SUPPLIED MATERIAL:
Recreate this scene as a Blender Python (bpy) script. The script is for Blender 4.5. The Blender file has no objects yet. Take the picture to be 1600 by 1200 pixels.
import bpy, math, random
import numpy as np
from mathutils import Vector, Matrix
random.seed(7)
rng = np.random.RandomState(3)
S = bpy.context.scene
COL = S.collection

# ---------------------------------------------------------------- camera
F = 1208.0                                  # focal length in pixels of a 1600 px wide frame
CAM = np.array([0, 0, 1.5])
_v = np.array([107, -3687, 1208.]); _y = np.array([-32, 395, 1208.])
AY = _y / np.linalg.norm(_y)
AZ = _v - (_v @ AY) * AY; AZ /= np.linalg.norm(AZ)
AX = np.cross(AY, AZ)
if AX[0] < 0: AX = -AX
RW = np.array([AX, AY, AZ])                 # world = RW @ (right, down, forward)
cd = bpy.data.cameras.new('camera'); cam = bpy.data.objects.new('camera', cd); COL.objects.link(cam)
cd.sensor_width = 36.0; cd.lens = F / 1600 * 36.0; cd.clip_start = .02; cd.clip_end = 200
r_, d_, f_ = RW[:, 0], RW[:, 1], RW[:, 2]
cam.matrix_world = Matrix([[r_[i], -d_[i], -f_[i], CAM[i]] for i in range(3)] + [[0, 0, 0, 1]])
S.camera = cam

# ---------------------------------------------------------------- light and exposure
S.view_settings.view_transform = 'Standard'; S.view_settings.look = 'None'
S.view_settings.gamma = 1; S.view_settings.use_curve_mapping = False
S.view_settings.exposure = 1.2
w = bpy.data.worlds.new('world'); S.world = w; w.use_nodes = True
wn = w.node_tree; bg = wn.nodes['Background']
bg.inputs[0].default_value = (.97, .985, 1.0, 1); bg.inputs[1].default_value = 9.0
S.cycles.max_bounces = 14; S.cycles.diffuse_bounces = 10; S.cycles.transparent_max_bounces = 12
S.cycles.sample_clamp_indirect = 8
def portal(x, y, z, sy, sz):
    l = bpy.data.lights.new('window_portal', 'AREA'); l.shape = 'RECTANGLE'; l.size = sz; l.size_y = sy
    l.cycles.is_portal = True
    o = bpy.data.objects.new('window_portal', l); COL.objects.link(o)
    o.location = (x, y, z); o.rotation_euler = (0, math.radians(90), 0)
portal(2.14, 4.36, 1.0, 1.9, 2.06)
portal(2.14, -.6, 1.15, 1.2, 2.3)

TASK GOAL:
Transcribe the data above in full, exactly.

RESPONSE TO THE EXERCISE:
Recreate this scene as a Blender Python (bpy) script. The script is for Blender 4.5. The Blender file has no objects yet. Take the picture to be 1600 by 1200 pixels.
import bpy, math, random
import numpy as np
from mathutils import Vector, Matrix
random.seed(7)
rng = np.random.RandomState(3)
S = bpy.context.scene
COL = S.collection

# ---------------------------------------------------------------- camera
F = 1208.0                                  # focal length in pixels of a 1600 px wide frame
CAM = np.array([0, 0, 1.5])
_v = np.array([107, -3687, 1208.]); _y = np.array([-32, 395, 1208.])
AY = _y / np.linalg.norm(_y)
AZ = _v - (_v @ AY) * AY; AZ /= np.linalg.norm(AZ)
AX = np.cross(AY, AZ)
if AX[0] < 0: AX = -AX
RW = np.array([AX, AY, AZ])                 # world = RW @ (right, down, forward)
cd = bpy.data.cameras.new('camera'); cam = bpy.data.objects.new('camera', cd); COL.objects.link(cam)
cd.sensor_width = 36.0; cd.lens = F / 1600 * 36.0; cd.clip_start = .02; cd.clip_end = 200
r_, d_, f_ = RW[:, 0], RW[:, 1], RW[:, 2]
cam.matrix_world = Matrix([[r_[i], -d_[i], -f_[i], CAM[i]] for i in range(3)] + [[0, 0, 0, 1]])
S.camera = cam

# ---------------------------------------------------------------- light and exposure
S.view_settings.view_transform = 'Standard'; S.view_settings.look = 'None'
S.view_settings.gamma = 1; S.view_settings.use_curve_mapping = False
S.view_settings.exposure = 1.2
w = bpy.data.worlds.new('world'); S.world = w; w.use_nodes = True
wn = w.node_tree; bg = wn.nodes['Background']
bg.inputs[0].default_value = (.97, .985, 1.0, 1); bg.inputs[1].default_value = 9.0
S.cycles.max_bounces = 14; S.cycles.diffuse_bounces = 10; S.cycles.transparent_max_bounces = 12
S.cycles.sample_clamp_indirect = 8
def portal(x, y, z, sy, sz):
    l = bpy.data.lights.new('window_portal', 'AREA'); l.shape = 'RECTANGLE'; l.size = sz; l.size_y = sy
    l.cycles.is_portal = True
    o = bpy.data.objects.new('window_portal', l); COL.objects.link(o)
    o.location = (x, y, z); o.rotation_euler = (0, math.radians(90), 0)
portal(2.14, 4.36, 1.0, 1.9, 2.06)
portal(2.14, -.6, 1.15, 1.2, 2.3)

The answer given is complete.